Supplied information:
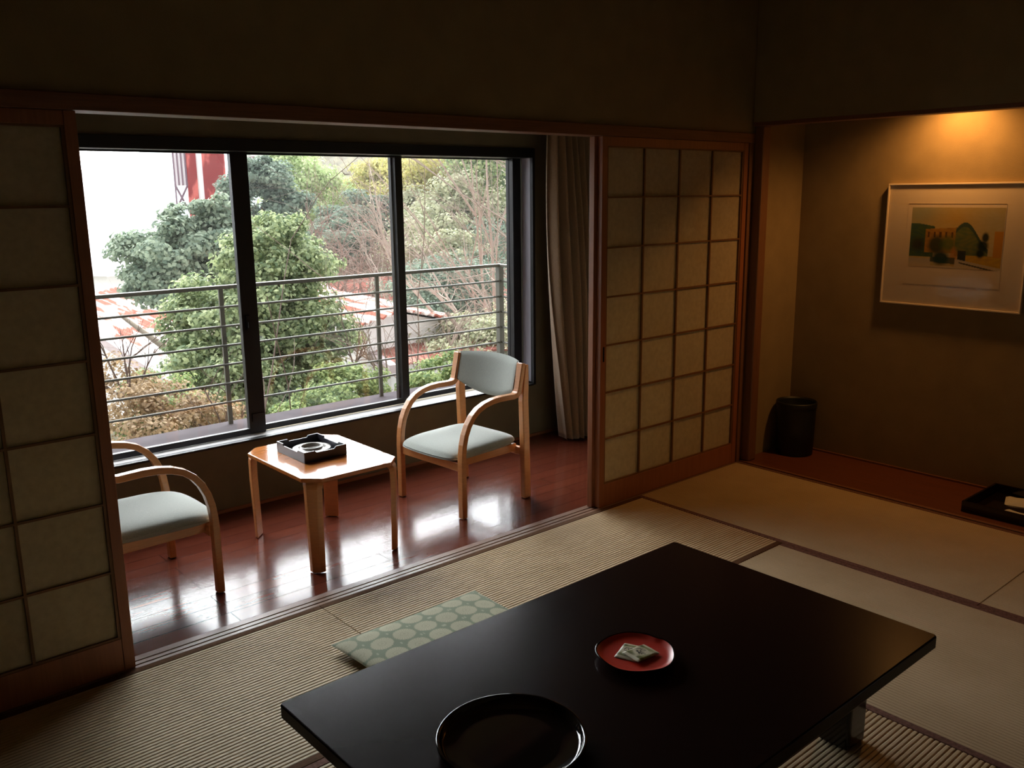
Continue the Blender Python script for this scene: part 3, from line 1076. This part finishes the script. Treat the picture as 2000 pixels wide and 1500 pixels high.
L = {}
L['camphor'] = mat_island('camphor_leaves', srgb(96, 118, 82), srgb(196, 206, 156))
L['camphor_far'] = mat_island('camphor_leaves_far', srgb(106, 126, 108), srgb(178, 190, 164))
L['dark'] = mat_island('dark_evergreen_leaves', srgb(92, 112, 96), srgb(148, 166, 144))
L['bamboo'] = mat_island('bamboo_leaves', srgb(172, 196, 130), srgb(218, 226, 178))
L['yellow'] = mat_island('yellow_green_leaves', srgb(176, 176, 104), srgb(228, 216, 146))
L['olive'] = mat_island('olive_leaves', srgb(140, 146, 112), srgb(196, 194, 160))
L['rust'] = mat_island('autumn_leaves', srgb(128, 104, 76), srgb(186, 160, 124))
L['mid'] = mat_island('mid_green_leaves', srgb(96, 124, 78), srgb(178, 190, 124))
L['bark'] = mat('grey_bark', srgb(120, 108, 94), 0.9, noise=(8, 0.2))
L['twig'] = mat('pale_twigs', srgb(158, 140, 128), 0.9)
L['twig_br'] = mat('pinkish_twigs', srgb(130, 110, 100), 0.9)
L['twig_dk'] = mat('dark_twigs', srgb(98, 80, 72), 0.9)


def leaf_cloud(name, blobs, n, size, m, parent, seed, clumps=26, flat=.75, fill=.25, spread=.20):
    rg = np.random.default_rng(seed)
    allv = []
    vol = np.array([b[3] * b[4] + b[4] * b[5] + b[3] * b[5] for b in blobs])
    cnt = (n * vol / vol.sum()).astype(int)
    for b, c in zip(blobs, cnt):
        cen = np.array(b[:3]); rad = np.array(b[3:6])
        nc = max(6, int(clumps))
        d = rg.normal(size=(nc, 3)); d /= np.linalg.norm(d, axis=1)[:, None]
        rr = np.where(rg.random(nc) < fill, rg.uniform(.3, .8, nc), rg.uniform(.82, 1.0, nc))
        cc = cen + d * rad * rr[:, None]
        idx = rg.integers(0, nc, c)
        off = rg.normal(size=(c, 3))
        off /= np.linalg.norm(off, axis=1)[:, None]
        off *= (rg.random(c) ** .5)[:, None]
        pos = cc[idx] + off * rad * spread * 1.6 * np.array([1, 1, flat])
        # leaf frame: faces mostly outwards/up with scatter
        nrm = off * 1.0 + d[idx] * .5 + rg.normal(size=(c, 3)) * .45 + np.array([0, 0, .5])
        nrm /= np.linalg.norm(nrm, axis=1)[:, None]
        a = np.cross(nrm, rg.normal(size=(c, 3)))
        a /= np.linalg.norm(a, axis=1)[:, None]
        bb = np.cross(nrm, a)
        s = size * rg.uniform(.6, 1.25, c)[:, None]
        tip = a * s
        side = bb * s * .36
        droop = nrm * s * .16
        allv.append(np.stack([pos - tip * .5, pos + side + droop, pos + tip * .5 - droop * .5, pos - side + droop], 1))
    v = np.concatenate(allv)
    q = np.arange(len(v) * 4).reshape(-1, 4)
    return link(name, np_mesh(name, v.reshape(-1, 3), q), m, parent)


def trunk(parent, base, top, r, m, seed, forks=4):
    rnd = random.Random(seed)
    k = MB()
    b = Vector(base); t = Vector(top)
    pts = [b.lerp(t, i / 5) + Vector((rnd.uniform(-1, 1), rnd.uniform(-1, 1), 0)) * r * (1 if 0 < i else 0) for i in range(6)]
    k.tube(pts, [r * (1 - .6 * i / 5) for i in range(6)], 8)
    for j in range(forks):
        s = pts[2 + j % 3]
        e = s + Vector((rnd.uniform(-1, 1), rnd.uniform(-1, 1), rnd.uniform(.6, 1.2))) * (t - b).length * .3
        k.tube([s, s.lerp(e, .5) + Vector((0, 0, .1)), e], [r * .5, r * .35, r * .15], 6)
    return k.build('trunk', m, parent, smooth=True)


def tree(label, blobs, n, size, m, seed, base=None, tr=.12, name='tree', cat='tree', group=None, leafname='foliage', clumps=26, spread=.2, bark=None):
    """blobs given as (u, v, Y, rx, rz) in view of the window -> centre point; radii in metres"""
    bl = []
    for (u, v, Y, rx, rz) in blobs:
        p = at(u, v, Y)
        bl.append((p.x, p.y, p.z, rx, rx * .9, rz))
    cx = sum(b[0] for b in bl) / len(bl); cy = sum(b[1] for b in bl) / len(bl)
    gz = hill_z(cx, cy) - .05
    t = thing(name, label, cat, (cx, cy, gz), group=group)
    bl = [(b[0] - cx, b[1] - cy, b[2] - gz, b[3], b[4], b[5]) for b in bl]
    leaf_cloud(leafname, bl, n, size, m, t, seed, clumps=clumps, spread=spread)
    tz = max(b[2] for b in bl)
    trunk(t, (0, 0, 0), (bl[0][0] * .5, bl[0][1] * .5, tz * .85), tr, bark or L['bark'], seed)
    return t


# big evergreen straight ahead
tree('tall leafy evergreen in front of the middle window pane, yellowish tips',
     [(540, 455, 9, .32, .28), (500, 520, 9, .42, .34), (590, 525, 9, .40, .36), (545, 590, 9.0, .62, .45), (440, 610, 9.1, .55, .42),
      (600, 650, 9.0, .55, .45), (380, 640, 9.2, .34, .34), (500, 700, 9, .70, .5), (590, 725, 8.8, .5, .4), (395, 730, 8.9, .40, .36), (520, 790, 8.6, .52, .4),
      (470, 770, 8.5, .40, .4)],
     60000, .055, L['camphor'], 11, tr=.14, clumps=34, spread=.24)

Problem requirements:
All of the lines above should be printed exactly, minus the pictures.

Result for this task:
Continue the Blender Python script for this scene: part 3, from line 1076. This part finishes the script. Treat the picture as 2000 pixels wide and 1500 pixels high.
L = {}
L['camphor'] = mat_island('camphor_leaves', srgb(96, 118, 82), srgb(196, 206, 156))
L['camphor_far'] = mat_island('camphor_leaves_far', srgb(106, 126, 108), srgb(178, 190, 164))
L['dark'] = mat_island('dark_evergreen_leaves', srgb(92, 112, 96), srgb(148, 166, 144))
L['bamboo'] = mat_island('bamboo_leaves', srgb(172, 196, 130), srgb(218, 226, 178))
L['yellow'] = mat_island('yellow_green_leaves', srgb(176, 176, 104), srgb(228, 216, 146))
L['olive'] = mat_island('olive_leaves', srgb(140, 146, 112), srgb(196, 194, 160))
L['rust'] = mat_island('autumn_leaves', srgb(128, 104, 76), srgb(186, 160, 124))
L['mid'] = mat_island('mid_green_leaves', srgb(96, 124, 78), srgb(178, 190, 124))
L['bark'] = mat('grey_bark', srgb(120, 108, 94), 0.9, noise=(8, 0.2))
L['twig'] = mat('pale_twigs', srgb(158, 140, 128), 0.9)
L['twig_br'] = mat('pinkish_twigs', srgb(130, 110, 100), 0.9)
L['twig_dk'] = mat('dark_twigs', srgb(98, 80, 72), 0.9)


def leaf_cloud(name, blobs, n, size, m, parent, seed, clumps=26, flat=.75, fill=.25, spread=.20):
    rg = np.random.default_rng(seed)
    allv = []
    vol = np.array([b[3] * b[4] + b[4] * b[5] + b[3] * b[5] for b in blobs])
    cnt = (n * vol / vol.sum()).astype(int)
    for b, c in zip(blobs, cnt):
        cen = np.array(b[:3]); rad = np.array(b[3:6])
        nc = max(6, int(clumps))
        d = rg.normal(size=(nc, 3)); d /= np.linalg.norm(d, axis=1)[:, None]
        rr = np.where(rg.random(nc) < fill, rg.uniform(.3, .8, nc), rg.uniform(.82, 1.0, nc))
        cc = cen + d * rad * rr[:, None]
        idx = rg.integers(0, nc, c)
        off = rg.normal(size=(c, 3))
        off /= np.linalg.norm(off, axis=1)[:, None]
        off *= (rg.random(c) ** .5)[:, None]
        pos = cc[idx] + off * rad * spread * 1.6 * np.array([1, 1, flat])
        # leaf frame: faces mostly outwards/up with scatter
        nrm = off * 1.0 + d[idx] * .5 + rg.normal(size=(c, 3)) * .45 + np.array([0, 0, .5])
        nrm /= np.linalg.norm(nrm, axis=1)[:, None]
        a = np.cross(nrm, rg.normal(size=(c, 3)))
        a /= np.linalg.norm(a, axis=1)[:, None]
        bb = np.cross(nrm, a)
        s = size * rg.uniform(.6, 1.25, c)[:, None]
        tip = a * s
        side = bb * s * .36
        droop = nrm * s * .16
        allv.append(np.stack([pos - tip * .5, pos + side + droop, pos + tip * .5 - droop * .5, pos - side + droop], 1))
    v = np.concatenate(allv)
    q = np.arange(len(v) * 4).reshape(-1, 4)
    return link(name, np_mesh(name, v.reshape(-1, 3), q), m, parent)


def trunk(parent, base, top, r, m, seed, forks=4):
    rnd = random.Random(seed)
    k = MB()
    b = Vector(base); t = Vector(top)
    pts = [b.lerp(t, i / 5) + Vector((rnd.uniform(-1, 1), rnd.uniform(-1, 1), 0)) * r * (1 if 0 < i else 0) for i in range(6)]
    k.tube(pts, [r * (1 - .6 * i / 5) for i in range(6)], 8)
    for j in range(forks):
        s = pts[2 + j % 3]
        e = s + Vector((rnd.uniform(-1, 1), rnd.uniform(-1, 1), rnd.uniform(.6, 1.2))) * (t - b).length * .3
        k.tube([s, s.lerp(e, .5) + Vector((0, 0, .1)), e], [r * .5, r * .35, r * .15], 6)
    return k.build('trunk', m, parent, smooth=True)


def tree(label, blobs, n, size, m, seed, base=None, tr=.12, name='tree', cat='tree', group=None, leafname='foliage', clumps=26, spread=.2, bark=None):
    """blobs given as (u, v, Y, rx, rz) in view of the window -> centre point; radii in metres"""
    bl = []
    for (u, v, Y, rx, rz) in blobs:
        p = at(u, v, Y)
        bl.append((p.x, p.y, p.z, rx, rx * .9, rz))
    cx = sum(b[0] for b in bl) / len(bl); cy = sum(b[1] for b in bl) / len(bl)
    gz = hill_z(cx, cy) - .05
    t = thing(name, label, cat, (cx, cy, gz), group=group)
    bl = [(b[0] - cx, b[1] - cy, b[2] - gz, b[3], b[4], b[5]) for b in bl]
    leaf_cloud(leafname, bl, n, size, m, t, seed, clumps=clumps, spread=spread)
    tz = max(b[2] for b in bl)
    trunk(t, (0, 0, 0), (bl[0][0] * .5, bl[0][1] * .5, tz * .85), tr, bark or L['bark'], seed)
    return t


# big evergreen straight ahead
tree('tall leafy evergreen in front of the middle window pane, yellowish tips',
     [(540, 455, 9, .32, .28), (500, 520, 9, .42, .34), (590, 525, 9, .40, .36), (545, 590, 9.0, .62, .45), (440, 610, 9.1, .55, .42),
      (600, 650, 9.0, .55, .45), (380, 640, 9.2, .34, .34), (500, 700, 9, .70, .5), (590, 725, 8.8, .5, .4), (395, 730, 8.9, .40, .36), (520, 790, 8.6, .52, .4),
      (470, 770, 8.5, .40, .4)],
     60000, .055, L['camphor'], 11, tr=.14, clumps=34, spread=.24)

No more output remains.